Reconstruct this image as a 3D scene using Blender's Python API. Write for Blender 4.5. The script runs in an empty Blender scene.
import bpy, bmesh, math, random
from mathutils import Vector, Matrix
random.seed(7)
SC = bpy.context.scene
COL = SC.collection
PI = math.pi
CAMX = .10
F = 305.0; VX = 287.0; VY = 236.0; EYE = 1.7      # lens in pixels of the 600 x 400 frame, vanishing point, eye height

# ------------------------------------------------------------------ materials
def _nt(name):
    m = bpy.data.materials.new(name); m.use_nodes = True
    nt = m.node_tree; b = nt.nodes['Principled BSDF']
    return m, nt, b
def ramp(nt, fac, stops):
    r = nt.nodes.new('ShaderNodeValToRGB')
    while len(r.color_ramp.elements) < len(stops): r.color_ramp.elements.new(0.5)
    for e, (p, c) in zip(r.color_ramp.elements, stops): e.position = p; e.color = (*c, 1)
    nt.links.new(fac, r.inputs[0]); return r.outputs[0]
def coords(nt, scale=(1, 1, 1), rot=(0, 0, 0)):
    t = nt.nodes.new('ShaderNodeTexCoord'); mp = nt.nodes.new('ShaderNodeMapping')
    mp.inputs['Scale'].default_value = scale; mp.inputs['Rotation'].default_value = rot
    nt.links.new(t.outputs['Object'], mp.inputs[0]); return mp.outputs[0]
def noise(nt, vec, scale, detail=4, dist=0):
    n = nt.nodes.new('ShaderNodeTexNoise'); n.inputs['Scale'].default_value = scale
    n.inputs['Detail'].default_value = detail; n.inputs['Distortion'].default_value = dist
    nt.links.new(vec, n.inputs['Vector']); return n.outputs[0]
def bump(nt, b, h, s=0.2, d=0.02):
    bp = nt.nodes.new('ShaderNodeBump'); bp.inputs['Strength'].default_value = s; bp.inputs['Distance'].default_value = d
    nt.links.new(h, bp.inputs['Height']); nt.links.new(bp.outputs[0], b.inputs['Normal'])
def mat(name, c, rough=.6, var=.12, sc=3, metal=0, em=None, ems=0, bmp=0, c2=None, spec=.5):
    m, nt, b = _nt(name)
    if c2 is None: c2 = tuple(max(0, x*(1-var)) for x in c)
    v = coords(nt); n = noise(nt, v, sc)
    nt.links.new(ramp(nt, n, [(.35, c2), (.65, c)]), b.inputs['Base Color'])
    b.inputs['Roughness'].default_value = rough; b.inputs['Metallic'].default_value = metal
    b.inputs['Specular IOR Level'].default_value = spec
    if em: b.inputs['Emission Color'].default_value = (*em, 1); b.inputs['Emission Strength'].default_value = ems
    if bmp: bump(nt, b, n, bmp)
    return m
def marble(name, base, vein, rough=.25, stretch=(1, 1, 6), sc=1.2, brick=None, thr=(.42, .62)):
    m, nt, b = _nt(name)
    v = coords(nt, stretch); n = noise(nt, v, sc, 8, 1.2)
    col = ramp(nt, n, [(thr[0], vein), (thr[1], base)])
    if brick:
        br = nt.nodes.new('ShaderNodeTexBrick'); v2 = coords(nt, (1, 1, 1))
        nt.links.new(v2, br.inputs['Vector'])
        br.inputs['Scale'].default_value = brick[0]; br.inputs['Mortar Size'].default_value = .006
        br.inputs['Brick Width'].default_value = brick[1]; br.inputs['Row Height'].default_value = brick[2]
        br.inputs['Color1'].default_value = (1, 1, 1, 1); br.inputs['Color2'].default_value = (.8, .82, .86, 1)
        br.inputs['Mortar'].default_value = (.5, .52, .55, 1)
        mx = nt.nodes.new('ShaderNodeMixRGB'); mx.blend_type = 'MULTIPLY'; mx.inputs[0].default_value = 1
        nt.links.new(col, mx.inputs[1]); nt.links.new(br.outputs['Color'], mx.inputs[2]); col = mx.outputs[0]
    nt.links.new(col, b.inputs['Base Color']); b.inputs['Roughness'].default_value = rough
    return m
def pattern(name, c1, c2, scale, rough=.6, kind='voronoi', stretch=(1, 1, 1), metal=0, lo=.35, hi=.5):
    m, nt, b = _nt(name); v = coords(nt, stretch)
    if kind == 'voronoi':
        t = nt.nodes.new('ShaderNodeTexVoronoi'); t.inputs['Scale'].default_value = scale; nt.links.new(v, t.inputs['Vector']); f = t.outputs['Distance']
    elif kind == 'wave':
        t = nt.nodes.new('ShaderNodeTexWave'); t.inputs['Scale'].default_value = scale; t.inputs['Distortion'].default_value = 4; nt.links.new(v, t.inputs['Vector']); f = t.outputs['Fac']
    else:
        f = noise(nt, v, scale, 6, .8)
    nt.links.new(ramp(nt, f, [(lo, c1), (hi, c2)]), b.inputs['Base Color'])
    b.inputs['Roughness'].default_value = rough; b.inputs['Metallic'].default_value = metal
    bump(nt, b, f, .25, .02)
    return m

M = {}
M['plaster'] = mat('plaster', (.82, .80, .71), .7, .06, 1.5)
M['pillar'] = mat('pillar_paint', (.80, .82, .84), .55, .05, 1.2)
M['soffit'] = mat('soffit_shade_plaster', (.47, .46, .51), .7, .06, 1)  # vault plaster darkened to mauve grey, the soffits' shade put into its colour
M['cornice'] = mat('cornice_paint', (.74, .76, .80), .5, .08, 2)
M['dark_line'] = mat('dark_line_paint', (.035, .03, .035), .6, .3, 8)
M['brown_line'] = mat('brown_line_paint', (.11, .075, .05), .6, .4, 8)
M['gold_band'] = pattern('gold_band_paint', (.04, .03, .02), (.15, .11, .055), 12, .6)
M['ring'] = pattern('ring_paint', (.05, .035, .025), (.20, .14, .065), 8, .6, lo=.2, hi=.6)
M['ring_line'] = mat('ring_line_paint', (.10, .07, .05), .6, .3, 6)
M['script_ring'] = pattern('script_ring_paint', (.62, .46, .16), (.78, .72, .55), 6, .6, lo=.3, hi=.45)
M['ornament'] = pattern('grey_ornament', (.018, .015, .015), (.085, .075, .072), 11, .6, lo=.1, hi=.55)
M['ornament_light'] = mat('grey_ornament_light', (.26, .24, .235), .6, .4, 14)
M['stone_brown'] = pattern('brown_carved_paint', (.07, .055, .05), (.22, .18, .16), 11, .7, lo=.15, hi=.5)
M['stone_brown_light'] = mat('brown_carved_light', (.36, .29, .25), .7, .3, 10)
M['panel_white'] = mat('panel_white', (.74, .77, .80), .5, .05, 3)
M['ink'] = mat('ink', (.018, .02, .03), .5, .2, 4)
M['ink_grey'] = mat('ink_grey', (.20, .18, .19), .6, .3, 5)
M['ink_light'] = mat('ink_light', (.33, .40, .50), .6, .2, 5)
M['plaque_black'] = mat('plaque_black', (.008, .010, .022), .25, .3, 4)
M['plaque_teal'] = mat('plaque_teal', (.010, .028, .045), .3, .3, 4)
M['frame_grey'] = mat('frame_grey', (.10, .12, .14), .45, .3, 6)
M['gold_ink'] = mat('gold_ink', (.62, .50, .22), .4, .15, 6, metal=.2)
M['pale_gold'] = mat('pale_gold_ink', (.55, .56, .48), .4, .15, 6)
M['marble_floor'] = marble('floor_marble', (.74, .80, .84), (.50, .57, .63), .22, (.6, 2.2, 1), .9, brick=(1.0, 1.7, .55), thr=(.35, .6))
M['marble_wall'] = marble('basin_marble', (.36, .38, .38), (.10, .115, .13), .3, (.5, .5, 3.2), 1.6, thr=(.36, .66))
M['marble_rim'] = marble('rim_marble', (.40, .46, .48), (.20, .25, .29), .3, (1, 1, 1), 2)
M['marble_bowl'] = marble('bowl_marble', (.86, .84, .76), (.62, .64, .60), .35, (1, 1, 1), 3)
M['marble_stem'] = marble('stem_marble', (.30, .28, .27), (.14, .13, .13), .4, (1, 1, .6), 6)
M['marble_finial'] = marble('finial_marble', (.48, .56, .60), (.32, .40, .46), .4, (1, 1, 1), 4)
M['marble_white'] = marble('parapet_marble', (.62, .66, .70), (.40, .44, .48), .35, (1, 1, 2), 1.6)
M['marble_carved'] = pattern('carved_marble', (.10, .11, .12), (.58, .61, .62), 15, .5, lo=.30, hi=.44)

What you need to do
Write out the listing's lines exactly, from its first line through the line that contains "F = 305.0; VX", and stop there.

Right answer
Reconstruct this image as a 3D scene using Blender's Python API. Write for Blender 4.5. The script runs in an empty Blender scene.
import bpy, bmesh, math, random
from mathutils import Vector, Matrix
random.seed(7)
SC = bpy.context.scene
COL = SC.collection
PI = math.pi
CAMX = .10
F = 305.0; VX = 287.0; VY = 236.0; EYE = 1.7      # lens in pixels of the 600 x 400 frame, vanishing point, eye height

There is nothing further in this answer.